I was born in Los Angeles and as a kid, my parents drove the few freeways then in place, including what we called the Pasadena Freeway, or 110. It was magical to go through the series of tunnels as you left downtown; we played games like holding our breath through each one, or making a sound that would last through each tunnel, or blowing the horn. The latter became illegal! With the traffic like it is today, you sure couldn’t hold your breath very often. And then there was the narrow little two lane each way freeway through what is called the Arroyo Seco into Pasadena, the home of the Rose Bowl and the Rose Parade and many “rich people’s houses.”
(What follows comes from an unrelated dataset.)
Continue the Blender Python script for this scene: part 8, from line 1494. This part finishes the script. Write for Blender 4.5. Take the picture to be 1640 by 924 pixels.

If you Google Arroyo Seco Los Angeles, you will find that means dry stream bed in Spanish. Wikipedia describes it best.
Sometime in the late 1960s some Victorians from Bunker Hill, Boyle Heights and other parts of the city were relocated next to the freeway in a place called Heritage Square Museum. I’ve driven by this enclave hundreds of times but never took the time to go see what it was. Yesterday one of the women in our group of friends arranged a group tour and 15 of us went to see what was going on. Here are three of the houses.
Heritage Square is billed as a history museum reflecting the settlement and development of Southern California from the Civil War to the early 20th Century. Visitors are given a look into the everyday lives of Southern Californians at the close of the 19th Century. None of us on the tour, many of us natives to L.A., had been here before.
With funding being what it is these days, the restoration of the eight houses has gone very slowly, but I found the site to be a fascinating step back into local history. Once enchanted by the notion of living in an old Victorian, I long ago changed my mind. I was disappointed that none of the upstairs of any of the sites were open.
How good it was, however, to tour with my old friends, most of them first met more than 40 years ago. Afterwards we went to an excellent restaurant in Pasadena I had never heard of: Technique. It is the signature restaurant of the Los Angeles Le Cordon Bleu Culinary School and it was an incredible dining experience at only $10 for a three-course lunch.